18 de abril de 2012

Solitaire

"22 de agosto

Começo a compreender melhor a relação que a gente nova tem com os jogos de computador, e como é fácil ficar prisioneiro do teclado e do que vai acontecendo no ecrã. Nos últimos dois dias, pouco atraído pelo Ensaio, cheio de espinhos, que ainda vai no primeiro capítulo, dediquei-me a investigar um pouco mais uma máquina (chamo máquina ao computador...) que até agora só me tinha servido para escrever. E assim foi que que me encontrei com os jogos incluídos no programa que nela foi instalado. (...) Com o espero e ágil "rato", vou retirando do baralho, ao alto, à esquerda, as figuras de cartas que podem entrar, trocando as posições, e, como no antigo jogo, alterno os valores e as cores (neste meu computador tudo se passa entre o branco e o preto). Então, mais ainda que com as reais e efetivas cartas, o computador apodera-se do jogador, desafia-o, e quando o vence nunca se esquece de perguntar-lhe se quer continuar. A sua rapidez de execução provoca e estimula a nossa própria rapidez. Mas o mais divertido de tudo, e isso, sim, fez de mim uma criança deslumbrada, é quando se completa o solitário, reunidas as cartas conforme os naipes em quatro "montinhos". Enquanto jogamos, o computador vai-nos atribuindo uma certa cotação (oscilante no decorrer do jogo) em pontos e contando o tempo que gastamos, e no fim, se completámos o solitário, dá-nos um "bónus", representado por uma quantidade variável de cartas, que no meu caso, por quatro vezes, ultrapassaram os dois milhares. Tendo como ponto de partida, sucessivamente, todas as cartas do baralho, elas irrompem em arcos, às vezes de dois tramos apenas, às vezes de três.... (...) Confesso que, quando me enfrento com este novo solitaire, já não penso tanto na satisfação de concluir o jogo, mas na expectativa daqueles saltos magníficos que, desenhando arcos contínuos, se vão sobrepondo uns aos outros."

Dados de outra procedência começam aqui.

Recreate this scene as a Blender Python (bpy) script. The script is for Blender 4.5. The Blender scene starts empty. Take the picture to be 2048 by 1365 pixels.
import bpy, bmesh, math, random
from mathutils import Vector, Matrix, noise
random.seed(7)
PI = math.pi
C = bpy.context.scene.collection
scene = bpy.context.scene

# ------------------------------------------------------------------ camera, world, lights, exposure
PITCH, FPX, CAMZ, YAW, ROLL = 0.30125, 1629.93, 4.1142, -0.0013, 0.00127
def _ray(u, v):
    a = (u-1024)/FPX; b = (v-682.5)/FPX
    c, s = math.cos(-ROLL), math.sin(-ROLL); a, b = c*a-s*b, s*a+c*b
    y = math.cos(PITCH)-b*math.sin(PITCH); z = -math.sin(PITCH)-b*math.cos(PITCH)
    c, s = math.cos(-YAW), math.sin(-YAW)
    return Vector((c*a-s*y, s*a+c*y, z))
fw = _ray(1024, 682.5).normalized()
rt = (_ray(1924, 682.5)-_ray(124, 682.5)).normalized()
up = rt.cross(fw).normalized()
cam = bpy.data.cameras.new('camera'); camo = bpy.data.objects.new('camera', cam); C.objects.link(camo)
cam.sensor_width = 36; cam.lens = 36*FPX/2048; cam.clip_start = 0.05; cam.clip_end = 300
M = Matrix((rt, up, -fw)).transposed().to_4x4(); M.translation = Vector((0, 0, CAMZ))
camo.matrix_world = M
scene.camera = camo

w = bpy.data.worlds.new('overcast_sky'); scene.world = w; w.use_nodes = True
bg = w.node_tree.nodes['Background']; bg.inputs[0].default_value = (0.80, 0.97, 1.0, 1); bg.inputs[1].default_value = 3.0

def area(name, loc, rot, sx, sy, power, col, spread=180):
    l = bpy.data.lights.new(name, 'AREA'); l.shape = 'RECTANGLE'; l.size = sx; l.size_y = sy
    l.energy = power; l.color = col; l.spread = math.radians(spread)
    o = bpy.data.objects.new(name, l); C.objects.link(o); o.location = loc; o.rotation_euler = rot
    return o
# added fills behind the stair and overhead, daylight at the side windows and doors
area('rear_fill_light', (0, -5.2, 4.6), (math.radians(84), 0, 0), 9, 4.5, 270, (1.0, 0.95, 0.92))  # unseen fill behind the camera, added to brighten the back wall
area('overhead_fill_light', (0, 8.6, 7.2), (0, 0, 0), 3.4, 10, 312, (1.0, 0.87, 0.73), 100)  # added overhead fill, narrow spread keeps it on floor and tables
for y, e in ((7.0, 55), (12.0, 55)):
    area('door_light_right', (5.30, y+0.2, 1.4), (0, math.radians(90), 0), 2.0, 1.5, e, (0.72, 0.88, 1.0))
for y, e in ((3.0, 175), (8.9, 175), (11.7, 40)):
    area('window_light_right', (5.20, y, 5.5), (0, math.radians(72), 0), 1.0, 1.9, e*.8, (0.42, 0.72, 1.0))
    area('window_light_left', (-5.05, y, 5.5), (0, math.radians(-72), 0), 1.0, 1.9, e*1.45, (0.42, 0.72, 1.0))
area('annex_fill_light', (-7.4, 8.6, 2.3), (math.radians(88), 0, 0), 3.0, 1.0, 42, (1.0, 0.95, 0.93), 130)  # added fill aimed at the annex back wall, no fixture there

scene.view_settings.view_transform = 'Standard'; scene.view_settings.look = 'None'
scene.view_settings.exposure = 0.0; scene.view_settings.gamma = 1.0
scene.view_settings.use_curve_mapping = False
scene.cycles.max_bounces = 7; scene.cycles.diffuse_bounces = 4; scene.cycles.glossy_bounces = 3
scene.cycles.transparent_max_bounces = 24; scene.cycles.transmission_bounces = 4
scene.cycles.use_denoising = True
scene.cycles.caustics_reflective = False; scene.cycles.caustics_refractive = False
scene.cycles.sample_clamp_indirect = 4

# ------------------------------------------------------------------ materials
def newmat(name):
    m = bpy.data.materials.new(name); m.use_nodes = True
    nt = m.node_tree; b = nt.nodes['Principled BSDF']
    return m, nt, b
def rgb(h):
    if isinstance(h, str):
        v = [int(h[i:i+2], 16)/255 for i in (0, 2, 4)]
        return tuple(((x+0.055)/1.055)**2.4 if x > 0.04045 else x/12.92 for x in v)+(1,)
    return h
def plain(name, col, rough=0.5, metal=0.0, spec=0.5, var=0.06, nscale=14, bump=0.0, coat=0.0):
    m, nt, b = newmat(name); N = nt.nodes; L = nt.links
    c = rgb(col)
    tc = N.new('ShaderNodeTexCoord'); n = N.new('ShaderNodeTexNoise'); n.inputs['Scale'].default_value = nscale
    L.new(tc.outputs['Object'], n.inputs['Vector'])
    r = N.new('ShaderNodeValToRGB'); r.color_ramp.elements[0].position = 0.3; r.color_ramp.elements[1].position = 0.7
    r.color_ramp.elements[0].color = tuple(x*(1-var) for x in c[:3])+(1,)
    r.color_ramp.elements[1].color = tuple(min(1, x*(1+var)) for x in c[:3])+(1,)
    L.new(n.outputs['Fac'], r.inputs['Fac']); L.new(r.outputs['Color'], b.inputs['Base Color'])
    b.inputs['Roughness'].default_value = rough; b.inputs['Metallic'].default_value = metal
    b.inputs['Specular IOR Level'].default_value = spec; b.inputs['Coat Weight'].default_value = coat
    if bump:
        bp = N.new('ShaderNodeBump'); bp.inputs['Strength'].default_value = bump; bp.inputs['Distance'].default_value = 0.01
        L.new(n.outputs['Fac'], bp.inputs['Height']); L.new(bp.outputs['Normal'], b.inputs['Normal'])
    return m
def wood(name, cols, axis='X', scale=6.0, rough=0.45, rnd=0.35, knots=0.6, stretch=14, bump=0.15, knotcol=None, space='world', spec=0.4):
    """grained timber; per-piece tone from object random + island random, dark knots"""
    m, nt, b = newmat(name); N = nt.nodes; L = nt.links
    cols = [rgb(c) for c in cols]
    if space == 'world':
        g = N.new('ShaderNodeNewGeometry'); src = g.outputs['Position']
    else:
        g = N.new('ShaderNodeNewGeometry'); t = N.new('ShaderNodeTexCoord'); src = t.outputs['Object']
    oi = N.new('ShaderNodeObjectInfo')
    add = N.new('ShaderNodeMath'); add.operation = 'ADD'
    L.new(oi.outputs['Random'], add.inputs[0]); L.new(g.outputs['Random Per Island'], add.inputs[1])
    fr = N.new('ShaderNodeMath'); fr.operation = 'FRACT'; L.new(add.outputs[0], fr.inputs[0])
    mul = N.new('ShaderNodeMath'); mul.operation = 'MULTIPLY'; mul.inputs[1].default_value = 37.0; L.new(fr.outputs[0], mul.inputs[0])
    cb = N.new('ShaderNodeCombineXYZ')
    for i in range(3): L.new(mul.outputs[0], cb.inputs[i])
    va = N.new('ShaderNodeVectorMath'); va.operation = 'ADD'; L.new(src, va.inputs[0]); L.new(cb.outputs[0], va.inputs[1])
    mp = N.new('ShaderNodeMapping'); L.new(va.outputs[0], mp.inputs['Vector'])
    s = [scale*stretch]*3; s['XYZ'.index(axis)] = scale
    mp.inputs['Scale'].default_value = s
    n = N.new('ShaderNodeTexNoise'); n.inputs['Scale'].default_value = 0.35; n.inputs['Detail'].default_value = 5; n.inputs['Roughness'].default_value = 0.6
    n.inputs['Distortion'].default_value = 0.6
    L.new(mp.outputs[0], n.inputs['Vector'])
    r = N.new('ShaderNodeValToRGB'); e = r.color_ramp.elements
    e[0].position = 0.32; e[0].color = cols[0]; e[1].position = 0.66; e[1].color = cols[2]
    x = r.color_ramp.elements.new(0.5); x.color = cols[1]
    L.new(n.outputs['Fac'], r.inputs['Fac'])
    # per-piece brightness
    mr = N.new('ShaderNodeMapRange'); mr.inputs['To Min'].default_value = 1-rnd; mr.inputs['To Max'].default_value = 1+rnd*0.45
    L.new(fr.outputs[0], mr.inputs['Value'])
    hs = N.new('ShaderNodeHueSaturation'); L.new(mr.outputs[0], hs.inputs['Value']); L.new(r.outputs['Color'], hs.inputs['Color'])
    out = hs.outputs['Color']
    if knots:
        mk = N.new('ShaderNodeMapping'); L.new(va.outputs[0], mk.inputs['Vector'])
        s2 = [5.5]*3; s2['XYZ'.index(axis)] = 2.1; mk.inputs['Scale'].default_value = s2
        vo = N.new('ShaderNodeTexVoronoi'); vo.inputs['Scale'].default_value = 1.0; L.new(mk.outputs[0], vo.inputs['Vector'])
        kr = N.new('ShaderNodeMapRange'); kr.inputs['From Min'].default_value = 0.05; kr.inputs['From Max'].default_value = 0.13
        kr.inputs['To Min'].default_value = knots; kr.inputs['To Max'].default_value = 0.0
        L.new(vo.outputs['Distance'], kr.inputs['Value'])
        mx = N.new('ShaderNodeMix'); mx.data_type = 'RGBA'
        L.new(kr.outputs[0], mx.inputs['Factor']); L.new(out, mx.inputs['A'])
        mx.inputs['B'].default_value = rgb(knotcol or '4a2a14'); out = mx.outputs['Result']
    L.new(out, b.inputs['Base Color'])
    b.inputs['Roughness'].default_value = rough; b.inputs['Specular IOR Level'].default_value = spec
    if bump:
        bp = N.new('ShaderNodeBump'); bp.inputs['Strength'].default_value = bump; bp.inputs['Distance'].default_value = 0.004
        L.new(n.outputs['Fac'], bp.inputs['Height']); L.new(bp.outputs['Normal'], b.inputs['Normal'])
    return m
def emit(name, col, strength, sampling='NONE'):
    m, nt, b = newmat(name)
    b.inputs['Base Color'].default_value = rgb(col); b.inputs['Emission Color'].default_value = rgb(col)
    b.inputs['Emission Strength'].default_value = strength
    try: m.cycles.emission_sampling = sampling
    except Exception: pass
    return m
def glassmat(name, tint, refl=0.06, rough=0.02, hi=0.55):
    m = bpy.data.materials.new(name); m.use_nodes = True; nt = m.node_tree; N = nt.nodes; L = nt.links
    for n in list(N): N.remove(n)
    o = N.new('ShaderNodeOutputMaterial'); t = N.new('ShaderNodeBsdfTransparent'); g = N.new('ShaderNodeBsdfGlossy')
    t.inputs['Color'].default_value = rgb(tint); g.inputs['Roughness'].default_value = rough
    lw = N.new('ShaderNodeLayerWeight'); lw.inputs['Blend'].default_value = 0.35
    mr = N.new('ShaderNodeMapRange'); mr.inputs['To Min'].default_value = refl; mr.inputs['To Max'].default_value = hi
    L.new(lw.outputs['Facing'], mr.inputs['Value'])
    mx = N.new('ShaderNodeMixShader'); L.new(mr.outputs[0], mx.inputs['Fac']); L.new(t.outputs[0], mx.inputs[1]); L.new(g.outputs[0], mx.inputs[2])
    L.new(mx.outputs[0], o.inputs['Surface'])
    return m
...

 José Saramago, Cadernos de Lanzarote - Diário I, pp.110-111

Que delícia... uma descoberta, seja ela qual for, insignificante ou não, é sempre uma delícia. E vê-la assim descrita... e ter visto o filme, filmado quase 20 anos depois, e comprovado que esse fascínio perdurou... devíamos ser capazes de manter a nossa capacidade de nos sentirmos fascinados.